State pet protection bills move forward

The Vermont Legislature passed a bill that would require a bitter additive to be mixed into antifreeze and coolants sold in the state. The measure says that the bitter substance denatonium benzoate must be added to antifreeze or coolant containing more than 10 percent ethylene glycol, in order to make it unpalatable to animals and humans.

The bill is awaiting signature by Gov. Jim Douglas. According to the Humane Society of the United States, eight other states have adopted similar laws: Arizona, California, Maine, New Mexico, Oregon, Tennessee, Virginia and Washington.

The Washington state senate approved a bill that would help protect pets in cases of domestic violence.

In some domestic violence cases, the abuser will attack or threaten the victim’s pet. HB 1148 is designed to prevent such tactics. The bill defines pets as “personal property” If the court grants a protection order in a domestic violence case.

“The court may order that a petitioner be granted the exclusive custody or control of any pet owned, possessed, leased, kept, or held by the petitioner, respondent, or minor child residing with either the petitioner or respondent and may prohibit the respondent from interfering with the petitioners efforts to remove the pet,” the bill reads. “The court may also prohibit the respondent from knowingly coming within, or knowingly remaining within, a specified distance of specified locations where the pet is regularly found.”

he bill was delivered to Gov. Chris Gregoire and is awaiting her signature.

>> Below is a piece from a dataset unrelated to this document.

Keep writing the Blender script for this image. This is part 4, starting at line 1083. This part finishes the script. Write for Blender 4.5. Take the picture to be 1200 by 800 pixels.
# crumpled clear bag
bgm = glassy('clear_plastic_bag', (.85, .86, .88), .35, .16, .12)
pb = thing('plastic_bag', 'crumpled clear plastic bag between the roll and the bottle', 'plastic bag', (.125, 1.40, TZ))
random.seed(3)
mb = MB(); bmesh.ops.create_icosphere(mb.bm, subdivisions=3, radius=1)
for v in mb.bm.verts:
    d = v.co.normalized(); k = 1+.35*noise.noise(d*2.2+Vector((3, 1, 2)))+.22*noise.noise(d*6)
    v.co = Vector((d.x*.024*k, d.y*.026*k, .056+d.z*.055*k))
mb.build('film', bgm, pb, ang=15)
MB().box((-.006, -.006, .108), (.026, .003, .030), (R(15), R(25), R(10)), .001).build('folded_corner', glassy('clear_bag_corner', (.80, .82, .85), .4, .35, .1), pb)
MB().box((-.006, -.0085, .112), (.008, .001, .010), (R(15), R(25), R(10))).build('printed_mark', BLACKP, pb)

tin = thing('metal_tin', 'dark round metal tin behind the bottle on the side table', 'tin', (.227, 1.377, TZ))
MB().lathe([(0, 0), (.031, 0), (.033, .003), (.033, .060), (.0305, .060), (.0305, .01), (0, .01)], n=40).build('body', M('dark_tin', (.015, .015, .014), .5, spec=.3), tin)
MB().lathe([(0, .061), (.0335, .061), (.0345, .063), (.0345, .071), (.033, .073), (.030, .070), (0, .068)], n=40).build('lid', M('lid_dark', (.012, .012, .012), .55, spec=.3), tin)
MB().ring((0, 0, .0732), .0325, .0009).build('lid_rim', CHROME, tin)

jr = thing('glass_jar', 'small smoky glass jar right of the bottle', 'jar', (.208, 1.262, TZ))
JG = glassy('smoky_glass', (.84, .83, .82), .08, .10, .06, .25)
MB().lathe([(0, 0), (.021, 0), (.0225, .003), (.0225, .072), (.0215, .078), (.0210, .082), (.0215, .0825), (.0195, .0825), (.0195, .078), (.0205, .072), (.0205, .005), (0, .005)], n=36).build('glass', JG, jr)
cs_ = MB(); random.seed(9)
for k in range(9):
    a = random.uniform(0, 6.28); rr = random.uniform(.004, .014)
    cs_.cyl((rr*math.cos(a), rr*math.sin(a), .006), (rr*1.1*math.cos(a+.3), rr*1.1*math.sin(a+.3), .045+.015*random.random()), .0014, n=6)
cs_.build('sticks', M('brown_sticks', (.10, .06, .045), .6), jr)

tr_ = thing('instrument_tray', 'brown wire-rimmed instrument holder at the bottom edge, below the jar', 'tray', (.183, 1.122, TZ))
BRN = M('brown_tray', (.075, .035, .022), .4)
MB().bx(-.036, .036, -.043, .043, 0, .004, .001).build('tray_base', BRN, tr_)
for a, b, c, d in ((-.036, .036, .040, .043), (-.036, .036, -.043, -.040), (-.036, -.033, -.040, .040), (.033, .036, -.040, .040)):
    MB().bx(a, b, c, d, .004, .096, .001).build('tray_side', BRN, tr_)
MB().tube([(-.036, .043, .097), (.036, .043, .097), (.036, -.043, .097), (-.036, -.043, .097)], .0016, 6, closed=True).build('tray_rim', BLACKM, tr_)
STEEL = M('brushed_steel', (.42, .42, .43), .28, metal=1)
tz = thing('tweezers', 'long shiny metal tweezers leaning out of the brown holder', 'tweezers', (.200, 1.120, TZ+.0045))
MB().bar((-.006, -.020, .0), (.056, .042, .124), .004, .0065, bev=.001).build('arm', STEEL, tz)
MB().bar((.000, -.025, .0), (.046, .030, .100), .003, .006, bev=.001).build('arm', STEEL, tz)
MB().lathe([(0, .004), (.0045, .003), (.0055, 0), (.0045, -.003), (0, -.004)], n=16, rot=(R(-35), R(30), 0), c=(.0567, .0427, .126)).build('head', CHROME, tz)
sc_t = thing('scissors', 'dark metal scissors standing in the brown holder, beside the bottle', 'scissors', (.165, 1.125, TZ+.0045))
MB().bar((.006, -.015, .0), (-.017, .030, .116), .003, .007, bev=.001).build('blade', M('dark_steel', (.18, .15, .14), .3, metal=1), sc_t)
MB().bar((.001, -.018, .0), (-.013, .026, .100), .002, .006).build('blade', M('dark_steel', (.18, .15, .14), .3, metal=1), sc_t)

Meanwhile, the Ohio Legislature is considering amendments to the state’s Revised Code that would afford for the protection of companion animals in temporary protection orders, domestic violence protection orders, anti-stalking protection orders, and other protection orders.

The proposed amendments of House Bill 55 would add clauses in court protection orders so that human victims as well as their companion animals would be legally protected. The House Criminal Justice committee is scheduled to consider the bill this week.

The bill also revises penalties and sentencing provisions for the state’s cruelty to animals statutes.

Another bill being considered this week would amend the same statute to increase the penalty for animal cruelty. House Bill 70 would bump up the cruelty charge from a first- or second-degree misdemeanor to a fifth degree felony.

Under Ohio law, a first-degree misdemeanor carries a maximum sentence of no more than six months in prison and a $1,000 fine. A fifth-degree felony can carry a $2,500 fine and up to a year in prison.